Dr Spoof remembers she had always been interested in bygone days, such as how her grandparents used to live. Her grandmother had a wealth of stories to share, to a rapt audience. Her genealogy hobby also led Dr Spoof to an interest in museums and to discovering ethnology.

During her studies, her hobby influenced the subject of both her Master's thesis and her proseminar, where Dr Spoof was assigned Gösta Grotenfelt, Finland's first Professor of Agriculture, who had researched the history of agriculture and dairy farming and even founded a museum of agriculture.

Later, working as research associate, Dr Spoof was in charge of assigning proseminar subjects to students, leading her to discover that there were also family associations in Finland. Until then there had been no serious research on family associations as a cultural phenomenon. One of her students did a proseminar paper on the arms and insignia of family associations, and at the same time they also conducted a survey on family associations.

“And I've never looked back.”

Dr Spoof's "discovery" of family associations happened to coincide with a burgeoning of family associations at the turn of the 1980s and 1990s, when family reunions were frequently held and many new associations were founded.

Finnish family associations date from the 1920,s when the first family associations were established.
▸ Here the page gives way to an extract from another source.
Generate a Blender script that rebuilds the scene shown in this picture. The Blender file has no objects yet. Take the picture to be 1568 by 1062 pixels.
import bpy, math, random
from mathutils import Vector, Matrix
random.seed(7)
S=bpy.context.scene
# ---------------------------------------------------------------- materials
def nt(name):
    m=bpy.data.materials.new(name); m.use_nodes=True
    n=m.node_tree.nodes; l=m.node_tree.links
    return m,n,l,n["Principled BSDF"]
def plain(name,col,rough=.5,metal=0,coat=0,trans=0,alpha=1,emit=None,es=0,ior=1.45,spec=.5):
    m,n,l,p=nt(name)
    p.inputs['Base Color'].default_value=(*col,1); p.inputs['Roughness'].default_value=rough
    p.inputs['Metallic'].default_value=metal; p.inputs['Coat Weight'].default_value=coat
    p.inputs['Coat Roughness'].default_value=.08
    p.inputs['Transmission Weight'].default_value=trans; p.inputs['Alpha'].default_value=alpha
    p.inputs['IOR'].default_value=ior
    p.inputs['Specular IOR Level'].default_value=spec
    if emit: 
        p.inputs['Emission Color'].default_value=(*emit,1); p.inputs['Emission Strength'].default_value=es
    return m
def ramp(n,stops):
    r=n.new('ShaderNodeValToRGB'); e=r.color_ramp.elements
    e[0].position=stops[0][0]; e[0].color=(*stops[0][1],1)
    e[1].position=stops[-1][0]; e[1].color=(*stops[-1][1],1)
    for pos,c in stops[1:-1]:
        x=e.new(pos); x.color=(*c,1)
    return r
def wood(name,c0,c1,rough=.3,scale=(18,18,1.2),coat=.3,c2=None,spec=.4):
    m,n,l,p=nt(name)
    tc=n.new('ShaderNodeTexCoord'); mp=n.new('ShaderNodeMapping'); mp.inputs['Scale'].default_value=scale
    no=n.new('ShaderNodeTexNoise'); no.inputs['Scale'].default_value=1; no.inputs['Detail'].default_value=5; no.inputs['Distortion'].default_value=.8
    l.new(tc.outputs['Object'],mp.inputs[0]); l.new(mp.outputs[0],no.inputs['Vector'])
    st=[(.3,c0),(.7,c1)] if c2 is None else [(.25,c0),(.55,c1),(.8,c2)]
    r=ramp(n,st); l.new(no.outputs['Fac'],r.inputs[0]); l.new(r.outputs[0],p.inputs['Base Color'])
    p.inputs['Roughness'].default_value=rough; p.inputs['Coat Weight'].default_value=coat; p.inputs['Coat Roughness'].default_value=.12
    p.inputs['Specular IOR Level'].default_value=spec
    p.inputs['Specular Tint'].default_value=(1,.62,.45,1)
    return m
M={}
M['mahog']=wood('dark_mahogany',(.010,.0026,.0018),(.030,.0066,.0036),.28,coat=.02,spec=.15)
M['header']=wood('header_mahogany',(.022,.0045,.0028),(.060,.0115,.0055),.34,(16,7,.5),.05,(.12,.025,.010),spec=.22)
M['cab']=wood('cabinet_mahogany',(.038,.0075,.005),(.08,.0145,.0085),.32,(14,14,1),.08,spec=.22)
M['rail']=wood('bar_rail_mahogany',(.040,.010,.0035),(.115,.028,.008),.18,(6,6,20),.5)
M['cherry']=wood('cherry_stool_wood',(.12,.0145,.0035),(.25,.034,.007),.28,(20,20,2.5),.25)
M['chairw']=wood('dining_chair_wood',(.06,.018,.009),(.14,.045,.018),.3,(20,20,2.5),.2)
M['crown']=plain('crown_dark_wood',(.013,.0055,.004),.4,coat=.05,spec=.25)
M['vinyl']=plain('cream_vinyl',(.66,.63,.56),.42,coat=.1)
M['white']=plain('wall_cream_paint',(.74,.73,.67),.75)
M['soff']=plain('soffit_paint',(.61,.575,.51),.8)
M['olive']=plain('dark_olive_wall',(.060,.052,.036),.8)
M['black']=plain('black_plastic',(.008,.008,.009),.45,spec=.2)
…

The first associations were founded by noble families, then other upper-class Swedish-speaking families. In the 1930s these were then followed by the Finnish-speaking gentry and yeoman families. Naturally, the nobility had centuries of family tradition to fall back on, including reunions and family arms.

In a young republic where nobility no longer had an official position, incorporated family associations became a way of preserving traditions. Families of commoners also adopted customs from the nobility. In addition to family coats of arms and reunions, even association bylaws were imitated, which could lead to daughters and their children being excluded from the family. Since women changed their surname on marriage, they were considered to have joined their husband's family. This surname rule was relaxed in the later decades and mostly abolished in the 1980s.

Finland is often called the land of organisations, and this is also reflected in family associations, which in Finland are almost without exception registered organisations. Genealogy is popular worldwide, but its registered form is peculiarly Finnish. Being a registered association does have its benefits for reunions, as the responsibility and expenses don’t fall on any one person.

“It's easier for a Finn of today to attend a meeting of a family association, since the tradition of having relatives over for a visit has faded in recent decades.”

Dr Spoof was herself a long-term board member of the Toikander-Hohti Family Association but stepped down as its chair in Autumn 2015. Most recently she has been promoting networking between family associations in the Kymenlaakso region.

Board members of the Toikander-Hohti Family Association presenting their association at a genealogy convention in Kotka, October 2013. Photo: Collection Sanna Kaisa Spoof.